On some level it’s that form of resume padding that buildings in the old west used to do, commonly putting the façade of a second story up on a building that only has one floor. But there is a very dangerous section of this Bug Bear continuum.

Toyota’s problems have been well documented. Whereas simply being cheap skates was at the heart of Toyota’s problems, a far more pernicious version of our Bug Bear has inflicted its fellow Axis war criminal profiteer cousin VW. (VW owes its existence to one of Adolph Hitler’s directives.) VW launched a sales campaign to boost the image of their same model year in year out car line. In these ads a group of old women sexually assault VW employees and leer at stray fellow prospective VW buyers. Lost somewhat in this oddness was the “revolutionary” product being pushed, cars equipped with a new cleaner and quieter diesel engine. Perhaps with good reason, because it turns out that the innovation in question did not exist. At no time did VW endeavor to manufacture a cleaner diesel engine. They didn’t think they had made one and fail. They just said they had it and moved on from there. In retrospect, the odd communication style—one which met the classical test of causing observer distress—should have clued us in to the total bat-shit crazy lying underneath. No rational human being would think of trying to get away with something like this—much less a group of them. Moreover, no effort was spent on formulating a mitigation strategy on the offhand chance that the firm got caught. Surely they don’t think they’re that smart or that all of humanity is that stupid.

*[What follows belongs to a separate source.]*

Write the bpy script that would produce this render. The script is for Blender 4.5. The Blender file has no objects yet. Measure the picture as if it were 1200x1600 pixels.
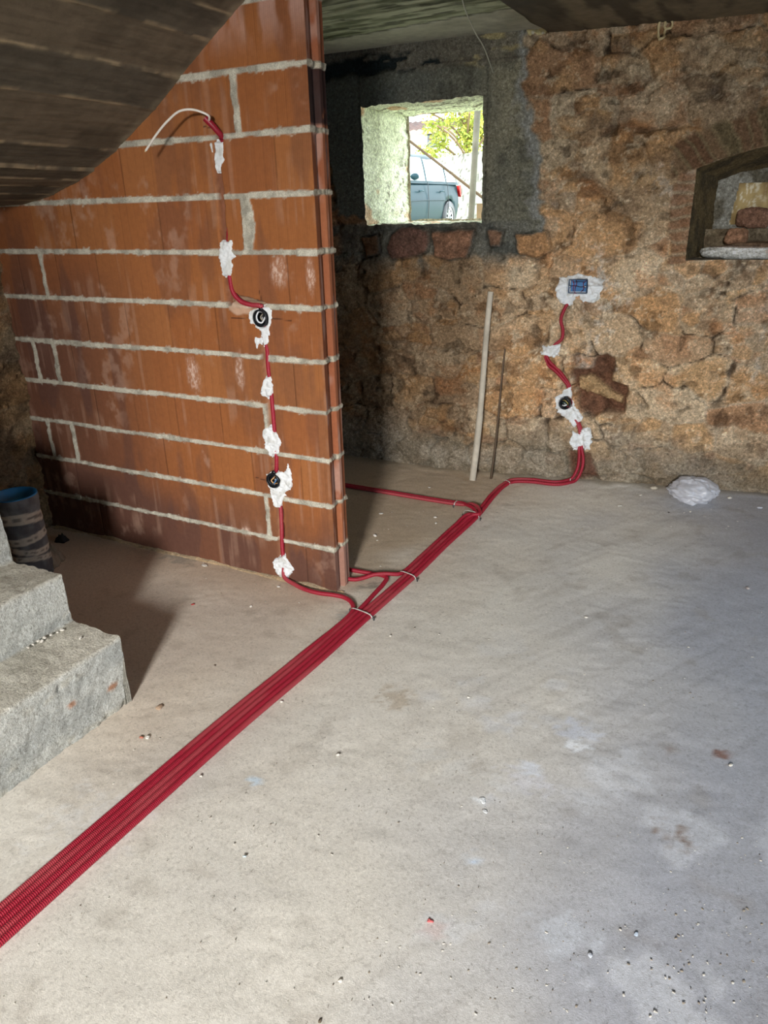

That’s exactly what they think.




*The systems included in your car have more to do with the size requirements of various compartments than they do with quality. Some perfectly wonderful cars have at least a few systems which were chosen entirely due to the fact that they fit. There are also channels of compatibility between systems which impose their own considerations.

** Mr. Fun’s opinions do not represent the opinions of the Hil-Gle Wonderblog or its managers, some of whom own stock in Microsoft and GE. (And Ford and Apple.)

Note: I could have made this a lot less hoity toity and still made my point. But the subject is hoity toity so I felt my tortured prose should reflect such. You don’t buy that? Blow me.